■ PROBLEM STATEMENT ■
Print out the material that follows word for word.

■ DATA BLOCK ■
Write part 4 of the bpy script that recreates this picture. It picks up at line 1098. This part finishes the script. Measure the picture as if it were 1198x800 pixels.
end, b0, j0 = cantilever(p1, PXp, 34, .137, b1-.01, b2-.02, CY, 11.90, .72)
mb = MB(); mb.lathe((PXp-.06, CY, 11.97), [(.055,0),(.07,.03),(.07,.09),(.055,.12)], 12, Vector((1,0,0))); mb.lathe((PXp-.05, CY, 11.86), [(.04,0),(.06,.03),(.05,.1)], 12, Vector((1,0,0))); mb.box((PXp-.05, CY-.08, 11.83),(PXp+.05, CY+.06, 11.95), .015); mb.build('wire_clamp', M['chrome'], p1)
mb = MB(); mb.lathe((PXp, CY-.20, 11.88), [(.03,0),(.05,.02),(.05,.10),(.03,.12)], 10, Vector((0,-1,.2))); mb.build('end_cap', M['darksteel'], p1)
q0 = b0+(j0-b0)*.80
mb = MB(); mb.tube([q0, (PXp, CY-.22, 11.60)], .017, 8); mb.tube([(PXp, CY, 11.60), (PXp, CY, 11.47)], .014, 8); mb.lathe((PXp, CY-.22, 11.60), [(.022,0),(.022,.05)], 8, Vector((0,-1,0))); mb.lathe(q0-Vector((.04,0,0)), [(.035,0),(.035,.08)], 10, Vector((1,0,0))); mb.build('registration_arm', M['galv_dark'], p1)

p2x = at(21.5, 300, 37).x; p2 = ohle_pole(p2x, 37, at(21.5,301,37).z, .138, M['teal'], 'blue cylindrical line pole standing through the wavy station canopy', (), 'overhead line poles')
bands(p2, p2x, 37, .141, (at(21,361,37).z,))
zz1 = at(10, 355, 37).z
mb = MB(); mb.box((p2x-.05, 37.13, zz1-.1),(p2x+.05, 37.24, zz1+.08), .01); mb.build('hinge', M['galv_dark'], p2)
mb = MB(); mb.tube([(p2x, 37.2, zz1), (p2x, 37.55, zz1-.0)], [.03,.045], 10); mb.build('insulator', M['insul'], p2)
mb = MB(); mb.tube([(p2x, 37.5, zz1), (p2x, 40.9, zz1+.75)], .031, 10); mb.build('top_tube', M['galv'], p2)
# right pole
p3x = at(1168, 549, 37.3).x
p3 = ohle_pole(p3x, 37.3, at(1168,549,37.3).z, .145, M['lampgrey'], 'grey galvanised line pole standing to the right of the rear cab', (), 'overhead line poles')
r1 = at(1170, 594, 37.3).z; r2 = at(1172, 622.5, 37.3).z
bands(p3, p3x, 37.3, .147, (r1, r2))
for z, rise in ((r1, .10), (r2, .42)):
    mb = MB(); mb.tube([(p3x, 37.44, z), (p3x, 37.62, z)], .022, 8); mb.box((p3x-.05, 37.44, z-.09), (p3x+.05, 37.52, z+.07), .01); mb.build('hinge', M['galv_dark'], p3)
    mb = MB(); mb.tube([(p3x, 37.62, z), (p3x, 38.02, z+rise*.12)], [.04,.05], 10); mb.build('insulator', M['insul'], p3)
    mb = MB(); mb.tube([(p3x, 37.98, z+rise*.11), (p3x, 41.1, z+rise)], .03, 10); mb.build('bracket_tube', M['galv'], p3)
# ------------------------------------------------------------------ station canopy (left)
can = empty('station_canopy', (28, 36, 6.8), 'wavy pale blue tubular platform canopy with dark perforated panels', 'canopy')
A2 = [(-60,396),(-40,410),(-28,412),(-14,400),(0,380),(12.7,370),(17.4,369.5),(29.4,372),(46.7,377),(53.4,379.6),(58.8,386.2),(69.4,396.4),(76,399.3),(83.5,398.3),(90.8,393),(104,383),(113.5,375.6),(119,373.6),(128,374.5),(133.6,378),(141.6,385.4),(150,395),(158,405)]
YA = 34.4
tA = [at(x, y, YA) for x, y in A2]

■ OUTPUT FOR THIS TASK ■
Write part 4 of the bpy script that recreates this picture. It picks up at line 1098. This part finishes the script. Measure the picture as if it were 1198x800 pixels.
end, b0, j0 = cantilever(p1, PXp, 34, .137, b1-.01, b2-.02, CY, 11.90, .72)
mb = MB(); mb.lathe((PXp-.06, CY, 11.97), [(.055,0),(.07,.03),(.07,.09),(.055,.12)], 12, Vector((1,0,0))); mb.lathe((PXp-.05, CY, 11.86), [(.04,0),(.06,.03),(.05,.1)], 12, Vector((1,0,0))); mb.box((PXp-.05, CY-.08, 11.83),(PXp+.05, CY+.06, 11.95), .015); mb.build('wire_clamp', M['chrome'], p1)
mb = MB(); mb.lathe((PXp, CY-.20, 11.88), [(.03,0),(.05,.02),(.05,.10),(.03,.12)], 10, Vector((0,-1,.2))); mb.build('end_cap', M['darksteel'], p1)
q0 = b0+(j0-b0)*.80
mb = MB(); mb.tube([q0, (PXp, CY-.22, 11.60)], .017, 8); mb.tube([(PXp, CY, 11.60), (PXp, CY, 11.47)], .014, 8); mb.lathe((PXp, CY-.22, 11.60), [(.022,0),(.022,.05)], 8, Vector((0,-1,0))); mb.lathe(q0-Vector((.04,0,0)), [(.035,0),(.035,.08)], 10, Vector((1,0,0))); mb.build('registration_arm', M['galv_dark'], p1)

p2x = at(21.5, 300, 37).x; p2 = ohle_pole(p2x, 37, at(21.5,301,37).z, .138, M['teal'], 'blue cylindrical line pole standing through the wavy station canopy', (), 'overhead line poles')
bands(p2, p2x, 37, .141, (at(21,361,37).z,))
zz1 = at(10, 355, 37).z
mb = MB(); mb.box((p2x-.05, 37.13, zz1-.1),(p2x+.05, 37.24, zz1+.08), .01); mb.build('hinge', M['galv_dark'], p2)
mb = MB(); mb.tube([(p2x, 37.2, zz1), (p2x, 37.55, zz1-.0)], [.03,.045], 10); mb.build('insulator', M['insul'], p2)
mb = MB(); mb.tube([(p2x, 37.5, zz1), (p2x, 40.9, zz1+.75)], .031, 10); mb.build('top_tube', M['galv'], p2)
# right pole
p3x = at(1168, 549, 37.3).x
p3 = ohle_pole(p3x, 37.3, at(1168,549,37.3).z, .145, M['lampgrey'], 'grey galvanised line pole standing to the right of the rear cab', (), 'overhead line poles')
r1 = at(1170, 594, 37.3).z; r2 = at(1172, 622.5, 37.3).z
bands(p3, p3x, 37.3, .147, (r1, r2))
for z, rise in ((r1, .10), (r2, .42)):
    mb = MB(); mb.tube([(p3x, 37.44, z), (p3x, 37.62, z)], .022, 8); mb.box((p3x-.05, 37.44, z-.09), (p3x+.05, 37.52, z+.07), .01); mb.build('hinge', M['galv_dark'], p3)
    mb = MB(); mb.tube([(p3x, 37.62, z), (p3x, 38.02, z+rise*.12)], [.04,.05], 10); mb.build('insulator', M['insul'], p3)
    mb = MB(); mb.tube([(p3x, 37.98, z+rise*.11), (p3x, 41.1, z+rise)], .03, 10); mb.build('bracket_tube', M['galv'], p3)
# ------------------------------------------------------------------ station canopy (left)
can = empty('station_canopy', (28, 36, 6.8), 'wavy pale blue tubular platform canopy with dark perforated panels', 'canopy')
A2 = [(-60,396),(-40,410),(-28,412),(-14,400),(0,380),(12.7,370),(17.4,369.5),(29.4,372),(46.7,377),(53.4,379.6),(58.8,386.2),(69.4,396.4),(76,399.3),(83.5,398.3),(90.8,393),(104,383),(113.5,375.6),(119,373.6),(128,374.5),(133.6,378),(141.6,385.4),(150,395),(158,405)]
YA = 34.4
tA = [at(x, y, YA) for x, y in A2]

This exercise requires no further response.